Assume that $\Omega\subset\mathbb{R}^{n}$ is a bounded domain and that $u\in W_{0}^{1,p}(\Omega)\cap C(\Omega)$ . Let $N\not=\emptyset$ be a nodal domain of $u$ , that is, a connected component of the set $\left\{ x\in\Omega:u(x)>0\right\}.$ Will the restriction of $u$ to $N$ belong in $W_{0}^{1,p}(N)$ ?
If we in addition assume that $u\in C(\overline{\Omega})$ and $u\equiv0$ on $\partial\Omega$, then the above statement should follow somewhat easily, but can this condition be left out or relaxed?

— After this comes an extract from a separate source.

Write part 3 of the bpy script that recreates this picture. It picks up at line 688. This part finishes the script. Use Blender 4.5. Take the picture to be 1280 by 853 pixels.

Edit: I might have found a solution. Here is a sketch of the proof I thought of but I am not so sure.
Proof. We first define a sequence of functions $\psi_{n}$ by setting $\psi_{n}:=\max(u^{+}-\frac{1}{n},0),$ where $u^{+}$ denotes the positive part of $u$. Then $\psi_{n}\in W^{1,p}(\Omega)$ and $\psi_{n}\rightarrow u^{+}$ in $W^{1,p}(\Omega)$. By continuity of $u$ and the definition of the set $N$ , there exists an open set $A_{n}$ such that $$\psi_{n}\equiv0\,\mbox{in }A_{n}\,\mbox{and }\partial N\cap\Omega\subset A_{n}.$$ Since $u^{+}\in W_{0}^{1,p}(\Omega)$ is nonnegative, there exists a sequence of nonnegative functions $\varphi_{n}\in C_{c}^{\infty}(\Omega)$ such that $\varphi_{n}\rightarrow u^{+}$ in $W^{1,p}(\Omega)$ . For each of these there exists an open set $B_{n}$ such that $$\varphi_{n}\equiv0\,\mbox{in }B_{n}\,\mbox{and }\partial\Omega\subset B_{n}.$$ We now define $$u_{n}:=\min\left(\psi_{n},\varphi_{n}\right).$$ Then at least $u_{n}\in W^{1,p}(\Omega)$ and also $u_{n}\rightarrow u^{+}$ in $W^{1,p}(\Omega)$. Since $\psi_{n}$ and $\varphi_{n}$ are both nonnegative, it holds that $u_{n}\equiv0$ in $A_{n}\cup B_{n}\supset\left(\Omega\cap\partial N\right)\cup\partial\Omega\supset\partial N$. The function $u_{n|E}$ is thus compactly supported in $N$ and therefore belongs to $W_{0}^{1,p}(N)$.
To prove that $u_{|N}\in W^{1,p}_0(N)$, it is sufficient to prove that $u^+_{|N}\in W_0^{1,p}(N)$. Your proof can be divided in three steps:
I - Consider the sequence $\psi_n=\max\{u^+-1/n,0\}$. Once $u$ is continuous, for each point $p\in \partial N\cap \Omega$, there is a neighbourhood $U_{n,p}$ such that $\psi_n(x)=0$ for $x\in U_{n,p}$, however, this does not need to be true for $p\in \partial\Omega$, so we need the next step.
II - Once $u^+\in W_0^{1,p}(\Omega)$, there is a sequence $\varphi_n\in C_0^\infty(\Omega)$ converging to $u^+$ in the $W^{1,p}(\Omega)$ norm. Note now that for all $p\in \partial\Omega$, there is a neighbourhood $U_{n,p}$ such that $\varphi_n(x)=0$ for $x\in U_{n,p}$, however, this does not need to be true for $p\in \partial N\cap \Omega$, so we need the next step.
III - Combine steps I and II, in the form $u_n=\min\{\psi_n,\varphi_n\}$, to conclude that $u_n$ has compact support in $N$ and $u_n\to u^+$ in $W^{1,p}(\Omega)$, therefore, the claim is true.
In the end, your proof seem to be correct. It just need some minor modifications.